Die Annalise-Wagner-Stiftung ist zwar finanziell eine der
kleinsten Stiftungen im Bundesland, aber sie engagiert
sich nicht nur für den eigenen Stiftungszweck, sondern
versucht mit ihren Möglichkeiten, den Stiftungsgedanken
populär zu machen: Sie hat 2001 den „ersten
Stiftungstag in den Ländern Nordost- und
Mitteldeutschlands“ in Neubrandenburg organisiert, wirkt
aktiv mit im „Initiativkreis Stiftungen für
Mecklenburg-Vorpommern“ und vermittelt auf ihrer
Homepage nicht nur ausführliche Informationen über die
eigene Arbeit, sondern auch Links zu Kulturstiftungen in
Mecklenburg-Vorpommern, zu Literaturpreisen in
Mecklenburg-Vorpommern oder zu wichtigen Adressen rund um
das Stiftungswesen in Deutschland. Das finde ich großartig.

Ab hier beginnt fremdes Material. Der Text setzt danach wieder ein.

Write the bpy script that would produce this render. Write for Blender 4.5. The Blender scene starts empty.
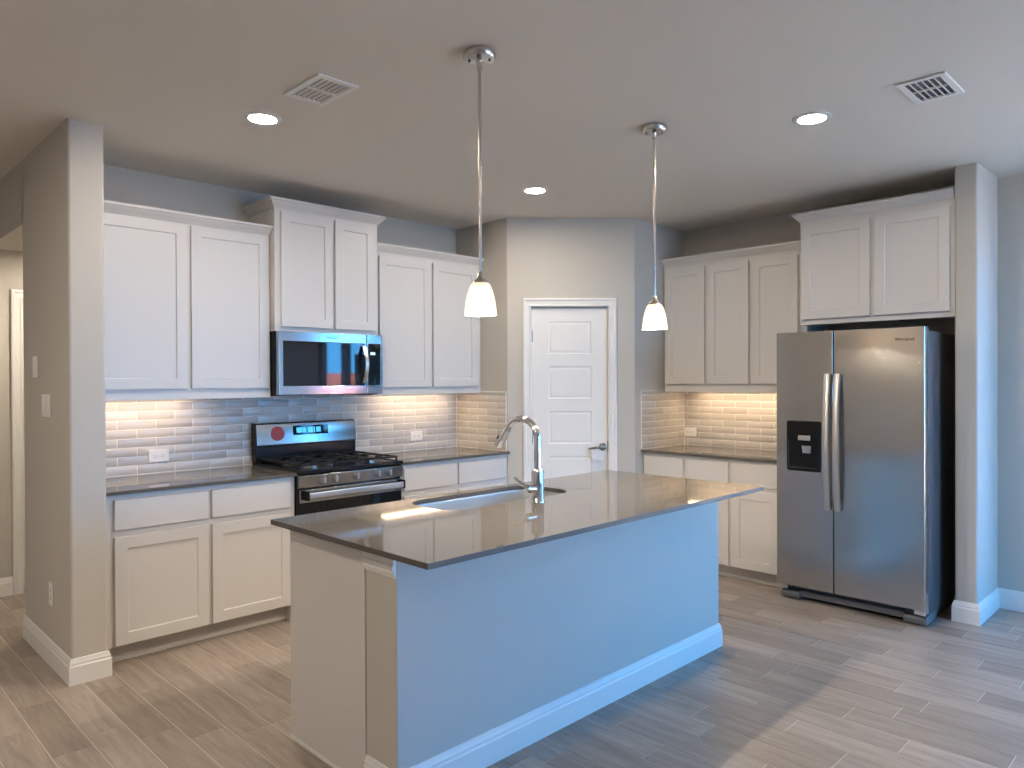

Die Stadt Neubrandenburg wünscht allen
Stiftungsmitstreitern weiter so viel Kraft und so guten
Erfolg und dankt allen Bürgern, die durch Bewerbung oder
Vorschlag dem Annalise-Wagner-Preis Leben geben! Und auch
ganz persönlich: Dankeschön für den guten Lesetipp, der
in jedem Jahr mit der Bekanntgabe des
Annalise-Wagner-Preisträgers durch die Presse geht: immer
wieder entdecke auch ich auf diese Weise überraschende
Informationen aus und über Mecklenburg-Strelitz und freue
mich über gut lesbare Texte. Weiter so!
So habe ich auch Ihr Werk, sehr geehrter Herr Szczesiak,
nicht nur mit großem Interesse, sondern auch und mit viel
Genuss gelesen. Dafür ein großes Dankeschön!